During his early years in London, Abu Qatada preached at the Fourth Feathers community centre near Regent's Park and held meetings in his own home, both of which became a hub for exiled Islamists.
Abu Qatada advocated imposing Islamic government on Muslim lands. He said that Islamic law justified taking up arms against despots and foreign invaders because they were the enemies of Muslims.
As the UK's security agencies tried to make sense of the Islamist scene, MI5 approached Abu Qatada on more than one occasion to ask for his help in minimising the threat to the UK.
Security chiefs knew that his influence was broad, particularly among Algerian and Egyptian armed Islamists. His theorising went to incredible lengths in all areas of life. He once debated whether it was Islamically permissible to obey traffic lights in the West.
It was one religious opinion during 1995 which led to devastating consequences.
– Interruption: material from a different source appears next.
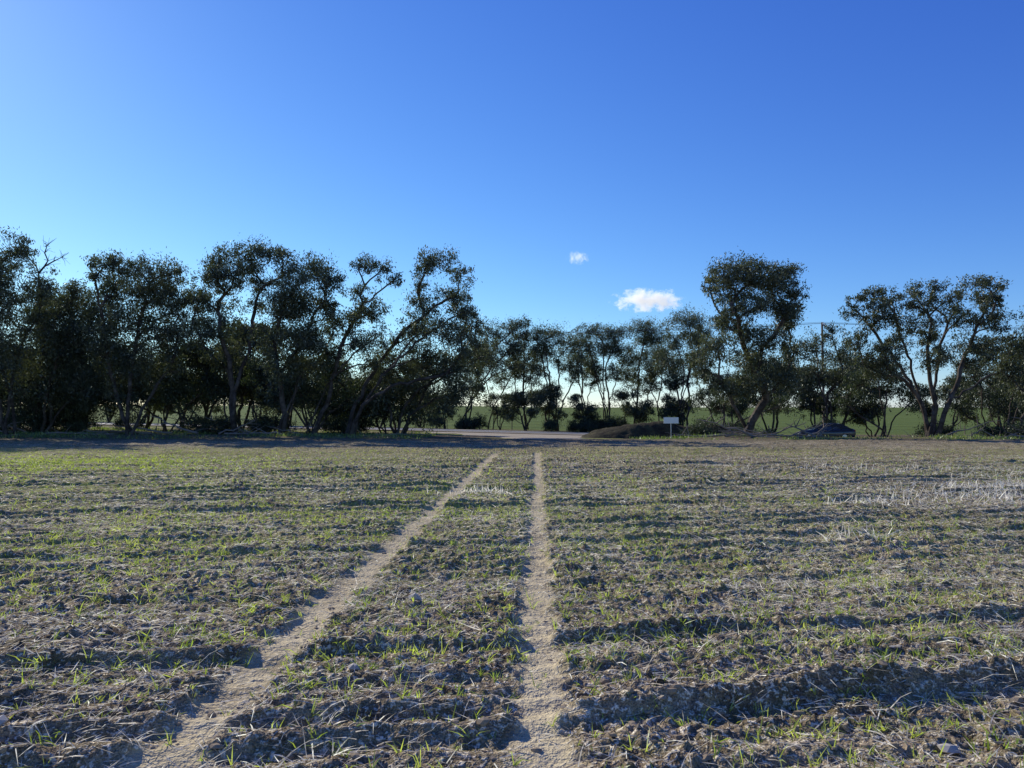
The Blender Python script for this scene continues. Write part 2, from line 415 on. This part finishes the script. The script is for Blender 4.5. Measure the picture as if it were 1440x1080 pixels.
tree(185,56,[(148,372,24,14),(190,378,34,15),(235,385,28,14),(215,415,40,20),(162,415,32,22),(245,430,28,20),(190,455,46,24),(240,470,30,22),(150,480,34,24),(205,510,46,26),(128,368,14,10)],3,4)
tree(335,56,[(308,362,26,11),(350,354,36,11),(392,360,26,11),(330,384,30,13),(298,392,22,14),(278,425,24,18),(312,440,28,16),(368,398,24,13),(285,470,30,22),(325,500,30,20)],4,3,dens=.9)
tree(395,55,[(442,380,34,14),(415,402,36,18),(462,400,22,14),(398,432,34,20),(440,440,34,20),(425,482,38,24),(468,462,24,18),(375,470,26,20),(400,515,34,22)],5,3,dens=1.1)
tree(430,56,[(508,368,20,11),(535,378,20,11),(505,415,22,14),(525,440,26,16),(553,392,14,9),(490,450,24,16),(520,480,30,18)],6,2,dens=.85,fill=.5)
tree(490,56,[(618,364,30,12),(648,388,18,15),(596,378,18,11),(636,415,26,14),(592,430,26,16),(655,440,20,16),(615,460,34,20),(575,475,32,20),(648,480,30,20)],7,3,dens=.9)
tree(560,58,[(668,462,18,16),(678,500,24,20),(640,520,34,22),(600,520,36,22),(550,515,36,24),(530,545,40,24),(590,555,40,20),(640,555,28,16)],8,5,dens=1.1)
tree(235,60,[(225,520,40,26),(265,500,30,22),(180,540,40,26),(250,555,38,20),(150,560,36,20),(300,545,30,20)],9,4,mat=leafd)
tree(440,58,[(470,520,34,24),(420,545,34,20),(500,560,34,20),(455,575,36,18),(390,550,28,20),(360,530,26,20)],10,4,mat=leafd)
tree(30,60,[(0,560,46,24),(60,575,40,20),(-50,550,50,28),(110,575,34,18),(30,530,40,26)],11,5,mat=leafd)
tree(545,60,[(500,585,30,14),(545,580,32,16),(585,585,28,12),(520,560,30,16)],31,4,mat=leafd)
tree(110,60,[(95,440,36,22),(60,430,30,20),(130,430,28,20),(85,475,34,22),(270,420,20,18),(140,455,30,20)],33,3,dens=.9)
# middle distance
tree(650,90,[(690,475,20,16),(715,462,20,10),(735,455,12,7),(700,505,24,16),(668,520,22,18),(725,495,16,12),(655,545,18,12)],12,4)
tree(742,94,[(738,478,20,12),(722,500,18,12),(752,500,18,12),(735,520,18,12)],13,3,dens=.9)
tree(690,92,[(672,500,18,14),(705,535,20,12),(725,520,18,12),(745,535,14,10)],35,3,dens=.8)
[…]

Abu Qatada concluded that it was Islamically lawful to kill the wives and children of "apostates", those who have rejected Islam, to stop oppression in Algeria.
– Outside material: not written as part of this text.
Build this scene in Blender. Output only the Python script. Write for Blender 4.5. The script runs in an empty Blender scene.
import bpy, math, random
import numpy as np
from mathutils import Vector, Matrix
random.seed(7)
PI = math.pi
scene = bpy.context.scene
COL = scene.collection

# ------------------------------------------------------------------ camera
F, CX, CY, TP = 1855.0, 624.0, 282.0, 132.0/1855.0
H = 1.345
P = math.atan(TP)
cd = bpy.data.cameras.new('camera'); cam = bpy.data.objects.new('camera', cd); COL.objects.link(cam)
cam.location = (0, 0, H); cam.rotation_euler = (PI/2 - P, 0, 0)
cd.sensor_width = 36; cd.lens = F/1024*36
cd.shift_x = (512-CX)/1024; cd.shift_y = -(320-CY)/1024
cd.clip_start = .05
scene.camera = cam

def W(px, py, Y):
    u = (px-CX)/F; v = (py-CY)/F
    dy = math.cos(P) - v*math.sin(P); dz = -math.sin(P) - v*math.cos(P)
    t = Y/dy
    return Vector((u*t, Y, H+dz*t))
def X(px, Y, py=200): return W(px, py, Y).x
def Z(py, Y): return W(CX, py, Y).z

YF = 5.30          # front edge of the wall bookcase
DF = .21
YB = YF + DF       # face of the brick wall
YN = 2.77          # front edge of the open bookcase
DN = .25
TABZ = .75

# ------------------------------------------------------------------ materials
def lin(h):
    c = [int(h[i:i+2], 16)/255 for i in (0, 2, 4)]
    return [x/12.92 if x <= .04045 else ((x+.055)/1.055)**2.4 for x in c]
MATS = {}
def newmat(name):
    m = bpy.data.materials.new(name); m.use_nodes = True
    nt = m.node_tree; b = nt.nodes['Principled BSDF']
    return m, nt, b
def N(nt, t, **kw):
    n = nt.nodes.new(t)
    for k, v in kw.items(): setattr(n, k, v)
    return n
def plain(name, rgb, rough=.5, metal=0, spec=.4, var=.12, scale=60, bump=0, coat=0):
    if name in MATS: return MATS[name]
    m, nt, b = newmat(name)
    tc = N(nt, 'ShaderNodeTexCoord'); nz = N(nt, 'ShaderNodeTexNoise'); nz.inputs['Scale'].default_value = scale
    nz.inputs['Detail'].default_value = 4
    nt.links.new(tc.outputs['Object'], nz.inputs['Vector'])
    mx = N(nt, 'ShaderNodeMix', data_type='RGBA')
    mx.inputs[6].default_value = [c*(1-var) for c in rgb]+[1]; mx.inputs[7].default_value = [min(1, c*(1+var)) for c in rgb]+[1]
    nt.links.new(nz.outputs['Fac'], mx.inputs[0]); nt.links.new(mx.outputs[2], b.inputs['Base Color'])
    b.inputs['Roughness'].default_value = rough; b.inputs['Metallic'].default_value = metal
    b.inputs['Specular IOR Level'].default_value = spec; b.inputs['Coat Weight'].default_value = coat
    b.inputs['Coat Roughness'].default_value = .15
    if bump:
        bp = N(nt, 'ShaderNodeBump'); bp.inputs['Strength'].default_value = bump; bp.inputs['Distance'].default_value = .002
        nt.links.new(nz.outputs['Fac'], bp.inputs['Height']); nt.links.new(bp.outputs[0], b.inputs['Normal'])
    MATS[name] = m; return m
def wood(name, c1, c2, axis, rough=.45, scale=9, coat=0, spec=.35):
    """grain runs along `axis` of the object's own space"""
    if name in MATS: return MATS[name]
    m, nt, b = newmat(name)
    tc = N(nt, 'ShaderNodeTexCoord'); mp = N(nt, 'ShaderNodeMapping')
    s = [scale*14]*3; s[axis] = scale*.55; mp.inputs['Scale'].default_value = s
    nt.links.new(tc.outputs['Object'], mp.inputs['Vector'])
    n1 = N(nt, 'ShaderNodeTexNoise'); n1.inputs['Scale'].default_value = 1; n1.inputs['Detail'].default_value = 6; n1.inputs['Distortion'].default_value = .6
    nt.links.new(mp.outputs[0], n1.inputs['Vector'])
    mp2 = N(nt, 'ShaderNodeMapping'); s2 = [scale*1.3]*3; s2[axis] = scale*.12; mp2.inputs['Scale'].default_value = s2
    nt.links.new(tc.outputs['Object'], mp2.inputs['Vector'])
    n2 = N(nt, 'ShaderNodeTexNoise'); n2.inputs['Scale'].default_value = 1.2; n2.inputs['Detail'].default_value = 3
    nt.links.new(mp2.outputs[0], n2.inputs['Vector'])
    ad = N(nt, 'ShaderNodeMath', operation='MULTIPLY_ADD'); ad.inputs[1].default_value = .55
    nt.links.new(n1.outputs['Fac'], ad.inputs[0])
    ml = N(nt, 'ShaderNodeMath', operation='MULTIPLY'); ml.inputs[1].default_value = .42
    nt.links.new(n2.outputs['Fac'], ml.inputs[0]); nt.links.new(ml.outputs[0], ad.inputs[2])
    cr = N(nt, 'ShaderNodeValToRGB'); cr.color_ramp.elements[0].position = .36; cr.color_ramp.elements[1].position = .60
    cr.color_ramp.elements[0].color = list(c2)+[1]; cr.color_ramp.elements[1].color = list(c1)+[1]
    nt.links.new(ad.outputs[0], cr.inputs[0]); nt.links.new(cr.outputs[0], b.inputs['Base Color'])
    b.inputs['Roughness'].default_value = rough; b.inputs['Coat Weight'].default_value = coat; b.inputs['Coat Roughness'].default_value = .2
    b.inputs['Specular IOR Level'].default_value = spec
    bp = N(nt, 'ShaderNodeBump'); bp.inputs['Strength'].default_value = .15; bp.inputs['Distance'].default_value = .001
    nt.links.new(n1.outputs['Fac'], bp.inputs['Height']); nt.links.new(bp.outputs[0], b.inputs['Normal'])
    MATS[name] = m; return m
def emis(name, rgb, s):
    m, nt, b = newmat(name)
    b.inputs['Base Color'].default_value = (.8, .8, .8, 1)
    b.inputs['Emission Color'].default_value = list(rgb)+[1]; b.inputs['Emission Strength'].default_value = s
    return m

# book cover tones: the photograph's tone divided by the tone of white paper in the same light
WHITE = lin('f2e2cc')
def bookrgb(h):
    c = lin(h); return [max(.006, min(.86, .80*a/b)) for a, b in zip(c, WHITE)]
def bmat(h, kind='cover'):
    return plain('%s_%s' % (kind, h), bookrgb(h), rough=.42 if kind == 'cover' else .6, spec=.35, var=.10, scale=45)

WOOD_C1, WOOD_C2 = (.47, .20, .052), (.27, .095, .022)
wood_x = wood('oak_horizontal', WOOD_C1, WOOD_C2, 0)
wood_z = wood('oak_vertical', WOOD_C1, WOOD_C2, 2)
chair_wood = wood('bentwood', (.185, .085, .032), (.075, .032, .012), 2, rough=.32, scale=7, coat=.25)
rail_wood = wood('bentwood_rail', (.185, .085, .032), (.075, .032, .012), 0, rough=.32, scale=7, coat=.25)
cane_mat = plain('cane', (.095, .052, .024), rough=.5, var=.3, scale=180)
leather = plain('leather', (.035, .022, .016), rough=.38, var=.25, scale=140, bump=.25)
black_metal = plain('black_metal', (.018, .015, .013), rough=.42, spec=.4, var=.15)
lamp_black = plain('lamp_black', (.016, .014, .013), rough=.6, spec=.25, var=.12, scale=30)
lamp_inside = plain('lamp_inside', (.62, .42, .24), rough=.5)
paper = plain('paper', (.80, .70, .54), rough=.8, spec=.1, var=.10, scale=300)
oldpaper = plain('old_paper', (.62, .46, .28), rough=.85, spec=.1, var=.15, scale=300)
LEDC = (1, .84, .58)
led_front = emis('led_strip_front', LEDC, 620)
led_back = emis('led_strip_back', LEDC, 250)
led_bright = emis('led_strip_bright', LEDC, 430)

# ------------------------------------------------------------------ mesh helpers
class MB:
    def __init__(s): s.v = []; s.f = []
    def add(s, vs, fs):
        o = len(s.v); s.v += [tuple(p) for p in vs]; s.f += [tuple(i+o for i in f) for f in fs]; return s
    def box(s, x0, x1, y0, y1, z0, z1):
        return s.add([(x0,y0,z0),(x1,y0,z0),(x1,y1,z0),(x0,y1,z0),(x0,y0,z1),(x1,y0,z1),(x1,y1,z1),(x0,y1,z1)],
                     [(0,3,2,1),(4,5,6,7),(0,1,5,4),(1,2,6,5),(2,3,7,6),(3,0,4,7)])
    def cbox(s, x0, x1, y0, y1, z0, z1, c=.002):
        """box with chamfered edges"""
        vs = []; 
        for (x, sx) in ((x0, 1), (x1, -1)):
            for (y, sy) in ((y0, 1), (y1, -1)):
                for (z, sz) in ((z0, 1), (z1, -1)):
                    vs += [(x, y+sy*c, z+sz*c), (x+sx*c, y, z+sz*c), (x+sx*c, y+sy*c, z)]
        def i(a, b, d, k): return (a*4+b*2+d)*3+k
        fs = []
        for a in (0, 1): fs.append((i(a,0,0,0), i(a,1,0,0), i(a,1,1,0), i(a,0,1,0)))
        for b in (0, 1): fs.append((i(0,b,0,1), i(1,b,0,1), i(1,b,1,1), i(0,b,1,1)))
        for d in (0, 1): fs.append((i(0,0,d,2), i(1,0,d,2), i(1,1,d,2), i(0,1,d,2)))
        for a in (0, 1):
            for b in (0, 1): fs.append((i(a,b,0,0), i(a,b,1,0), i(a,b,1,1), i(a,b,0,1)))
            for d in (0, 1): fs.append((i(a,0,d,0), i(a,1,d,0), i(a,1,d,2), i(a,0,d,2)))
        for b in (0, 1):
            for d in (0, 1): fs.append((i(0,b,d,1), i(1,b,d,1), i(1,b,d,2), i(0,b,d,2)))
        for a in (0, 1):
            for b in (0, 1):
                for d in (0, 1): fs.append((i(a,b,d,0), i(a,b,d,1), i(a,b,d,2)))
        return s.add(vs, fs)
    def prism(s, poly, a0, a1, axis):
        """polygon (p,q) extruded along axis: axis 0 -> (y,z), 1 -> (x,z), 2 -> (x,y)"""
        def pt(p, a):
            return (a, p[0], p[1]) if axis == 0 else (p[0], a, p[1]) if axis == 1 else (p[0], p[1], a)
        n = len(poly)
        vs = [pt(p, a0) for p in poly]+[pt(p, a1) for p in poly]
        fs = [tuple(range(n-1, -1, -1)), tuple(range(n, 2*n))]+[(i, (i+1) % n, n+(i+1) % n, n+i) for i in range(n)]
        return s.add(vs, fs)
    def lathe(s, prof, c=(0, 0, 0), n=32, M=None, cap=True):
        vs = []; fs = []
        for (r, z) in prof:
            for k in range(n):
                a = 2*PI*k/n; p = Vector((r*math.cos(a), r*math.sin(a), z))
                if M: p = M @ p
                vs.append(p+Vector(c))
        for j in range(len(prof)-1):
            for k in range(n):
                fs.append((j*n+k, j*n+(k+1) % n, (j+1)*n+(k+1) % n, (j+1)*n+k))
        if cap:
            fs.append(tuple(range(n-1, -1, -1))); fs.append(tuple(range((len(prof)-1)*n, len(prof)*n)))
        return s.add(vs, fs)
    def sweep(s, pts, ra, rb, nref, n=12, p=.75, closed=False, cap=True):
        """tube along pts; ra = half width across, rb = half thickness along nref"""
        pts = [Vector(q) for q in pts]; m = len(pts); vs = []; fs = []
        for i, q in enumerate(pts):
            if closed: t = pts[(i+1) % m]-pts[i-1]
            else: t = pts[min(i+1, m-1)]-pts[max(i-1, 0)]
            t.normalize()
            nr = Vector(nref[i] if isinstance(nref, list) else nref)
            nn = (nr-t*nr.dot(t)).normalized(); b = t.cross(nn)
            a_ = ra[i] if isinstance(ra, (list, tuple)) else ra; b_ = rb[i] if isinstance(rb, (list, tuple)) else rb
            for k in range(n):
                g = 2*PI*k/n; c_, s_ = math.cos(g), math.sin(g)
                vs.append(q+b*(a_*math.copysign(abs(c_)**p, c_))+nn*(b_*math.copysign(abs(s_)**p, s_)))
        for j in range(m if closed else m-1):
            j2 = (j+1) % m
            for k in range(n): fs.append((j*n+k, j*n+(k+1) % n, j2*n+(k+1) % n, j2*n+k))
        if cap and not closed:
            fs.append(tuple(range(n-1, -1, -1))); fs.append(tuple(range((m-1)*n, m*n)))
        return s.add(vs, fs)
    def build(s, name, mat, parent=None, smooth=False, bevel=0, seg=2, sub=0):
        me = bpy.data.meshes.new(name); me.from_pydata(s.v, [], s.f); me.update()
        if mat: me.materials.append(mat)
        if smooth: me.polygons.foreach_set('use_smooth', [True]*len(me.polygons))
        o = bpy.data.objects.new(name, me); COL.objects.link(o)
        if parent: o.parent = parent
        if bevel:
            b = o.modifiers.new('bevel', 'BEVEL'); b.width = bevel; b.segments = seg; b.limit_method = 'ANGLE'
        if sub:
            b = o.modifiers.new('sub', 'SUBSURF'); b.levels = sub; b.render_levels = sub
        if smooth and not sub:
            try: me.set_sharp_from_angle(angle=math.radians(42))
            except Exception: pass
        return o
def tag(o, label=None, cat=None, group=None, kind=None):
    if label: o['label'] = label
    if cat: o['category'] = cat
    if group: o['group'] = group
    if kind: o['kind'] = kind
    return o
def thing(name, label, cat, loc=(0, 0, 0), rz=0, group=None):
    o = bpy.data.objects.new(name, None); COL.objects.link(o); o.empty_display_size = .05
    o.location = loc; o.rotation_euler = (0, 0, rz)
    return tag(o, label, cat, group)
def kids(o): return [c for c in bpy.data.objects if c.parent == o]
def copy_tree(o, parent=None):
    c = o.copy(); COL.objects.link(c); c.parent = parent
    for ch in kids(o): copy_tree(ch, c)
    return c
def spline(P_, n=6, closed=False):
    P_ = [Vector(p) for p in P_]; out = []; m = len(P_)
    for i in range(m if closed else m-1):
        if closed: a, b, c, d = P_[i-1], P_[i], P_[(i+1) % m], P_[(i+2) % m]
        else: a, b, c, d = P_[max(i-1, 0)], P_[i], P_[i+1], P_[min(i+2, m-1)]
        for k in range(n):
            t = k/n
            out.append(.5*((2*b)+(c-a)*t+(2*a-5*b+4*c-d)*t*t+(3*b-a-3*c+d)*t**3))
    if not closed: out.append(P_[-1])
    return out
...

The practical effect was that armed Islamists in the country used his ruling to justify their attacks against civilians on the basis that anyone who was not with them was against them.
'Views hardened'
The authorities realised his views were hardening against the West, particularly after a sermon targeting Jews. And by 2001, the cleric issued rulings justifying suicide attacks, as seen in a BBC Panorama interview the same year.
A Spanish judge, Baltasar Garzon, described Abu Qatada as the "spiritual head of the mujahideen in Britain", so the question for the UK authorities was whether he now supported "martyrdom operations" against Western targets.
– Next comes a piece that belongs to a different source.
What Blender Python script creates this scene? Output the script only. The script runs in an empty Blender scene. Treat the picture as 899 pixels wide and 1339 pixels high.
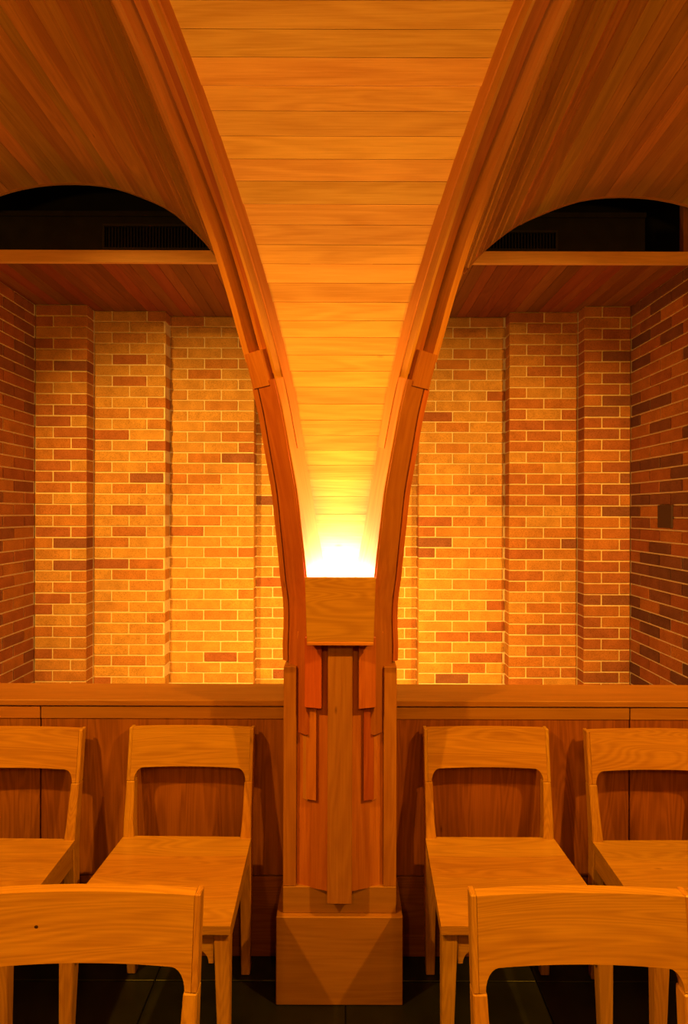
import bpy, bmesh, math, random
import numpy as np
from mathutils import Vector, Matrix
R = random.Random(7)
S = bpy.context.scene
COL = S.collection

# ------------------------------------------------------------------ camera
F = 772.0
CAMZ = 1.5
cam_d = bpy.data.cameras.new('camera'); cam = bpy.data.objects.new('camera', cam_d); COL.objects.link(cam)
cam_d.sensor_fit = 'HORIZONTAL'; cam_d.sensor_width = 36; cam_d.lens = 36 * F / 899
cam_d.clip_start = 0.02
cam.matrix_world = Matrix.Translation((0, 0, CAMZ)) @ Matrix.Rotation(math.pi / 2, 4, 'X') @ Matrix.Rotation(0.003, 4, 'Z')
S.camera = cam
# ------------------------------------------------------------------ world, exposure
w = bpy.data.worlds.new('world'); S.world = w; w.use_nodes = True
w.node_tree.nodes['Background'].inputs[0].default_value = (1, .42, .1, 1)
w.node_tree.nodes['Background'].inputs[1].default_value = 0.02
S.view_settings.view_transform = 'Standard'; S.view_settings.look = 'None'
S.view_settings.exposure = 0.0; S.view_settings.gamma = 1.0; S.view_settings.use_curve_mapping = False
# ------------------------------------------------------------------ lights (ceiling spotlights of the nave)
def spot(name, loc, target, watts, color, size=1.6, blend=.6, radius=.03):
    l = bpy.data.lights.new(name, 'SPOT'); l.energy = watts; l.color = color
    l.spot_size = size; l.spot_blend = blend; l.shadow_soft_size = radius
    o = bpy.data.objects.new(name, l); COL.objects.link(o); o.location = loc
    o.rotation_euler = (Vector(target) - Vector(loc)).to_track_quat('-Z', 'Y').to_euler(); return o
WARM = (1.0, .43, .02)
spot('ceiling_spotlight', (-1.65, .45, 2.85), (-.15, 2.1, .45), 280, WARM, 1.15, .6)
spot('ceiling_spotlight', (1.65, .45, 2.85), (.15, 2.1, .45), 280, WARM, 1.15, .6)
spot('ceiling_spotlight', (-.60, -2.0, 3.0), (-.2, 2.1, .5), 80, WARM, 1.0, .8, .05)
spot('ceiling_spotlight', (.60, -2.0, 3.0), (.2, 2.1, .5), 80, WARM, 1.0, .8, .05)
# wall washers on the brick of the alcove
spot('wall_washer', (-1.75, .60, 3.13), (-.75, 3.96, .95), 690, (1, .48, .06), .96, .9, .03)
spot('wall_washer', (1.70, .60, 3.10), (.70, 3.96, .95), 560, (1, .45, .05), .96, .9, .03)
def uplight(name, loc, watts, size, color=(1, .42, .02), rot=(math.pi, 0, 0), sy=None):
    l = bpy.data.lights.new(name, 'AREA'); l.energy = watts; l.color = color; l.size = size
    if sy: l.shape = 'RECTANGLE'; l.size_y = sy
    o = bpy.data.objects.new(name, l); COL.objects.link(o); o.location = loc; o.rotation_euler = rot; return o
# unseen fill lights added behind the viewer to brighten the vaults
for x in (-1.6, 1.6): uplight('vault_fill_light', (x, -.9, 1.35), 60, .35)
# small lamp on the far side of the column, low behind the parapet
uplight('alcove_lamp', (-.01, 2.42, .60), 24, .5, (1, .52, .12), (math.radians(112), 0, 0), .1)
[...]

The Security Service and police concluded that Abu Qatada was a threat. In a court statement they said he was providing advice that gave religious legitimacy to those "who wish to further the aims of extreme Islamism and to engage in terrorist attacks, including suicide bombings".
The authorities said that a number of people arrested in connection with terrorism had described Abu Qatada's influence. Richard Reid, the would-be mid-Atlantic shoe bomber, and Zacarias Moussaoui, both jailed for involvement in terrorism, are said to have sought religious advice from him. The cleric's sermons were found in a flat in the German city of Hamburg used by some of those involved in 9/11.
When Abu Qatada was questioned in 2001 over his alleged connections to a German cell, police found £170,000 cash in his home, including £805 in an envelope labelled "For the mujahideen in Chechnya". No charges were brought.
But on the eve of a new law enabling the authorities to hold foreign terrorism suspects without charge or trial, he disappeared. He was later tracked down to a council house in south London and taken to Belmarsh Prison.
The Law Lords eventually ruled such detention illegal and Abu Qatada was among those subjected to a control order, a form of house arrest.
In 2005, he was rearrested and told he would be deported to Jordan, where he had been convicted in his absence of alleged involvement in a plot to target Americans and Israeli tourists during the country's millennium celebrations.
Attitudes today
What is not publicly clear is exactly where he now stands. Some influential Islamists have in recent years rejected al-Qaeda, in particular Libya's largest jihadist group.
In December 2005, Abu Qatada made a video appeal to the kidnappers of British peace activist Norman Kember in Iraq. That recording, made inside Full Sutton prison, near York, where he was awaiting deportation proceedings, was broadcast in the Middle East. The question was whether this appeal was genuine, or simply tactical.
In 2008 he was briefly allowed out of prison on bail, while continuing his deportation legal battle. Mohamed Ali, who runs the Islam Channel on satellite television, has known the cleric for years and held talks with him during that period out of jail.
He told the BBC: "Abu Qatada has no links with terrorism [or] al-Qaeda and he never ever agreed or endorsed what was done in 9/11 in America or 7/7 in the UK.
"He said that if he had known that something was going to happen, he would lock them up. He thinks that jihad is limited to either defending Muslim lands when invaders come to Muslim lands or if force is being used to overthrow dictatorship regimes.
"He believes that the covenant between any Muslim coming to this country and the government stands - and it should be honoured by both parties."
But Bob Quick, former head of counter-terrorism at Scotland Yard, does not buy this argument.
He said: "I would describe Abu Qatada as very dangerous, a man with significant influence, significantly well networked in Europe and the Middle East with very extreme views, and prepared to promulgate those views and influence the views of others and their conduct.
"He was very well networked, very well connected, with al-Qaeda. He was an active supporter of terrorism and extreme Islamist objectives through terrorism.
"It might be dangerous at this stage to suggest his influence has waned.
"It may have waned because he's been in custody, mostly, for the last few years but to suggest that he couldn't operate and pick up contacts and reposition himself in the future is probably a bold assumption."
Such views were the reason that successive governments pursued Abu Qatada's deportation so doggedly - and he will never be allowed to set foot in Britain again.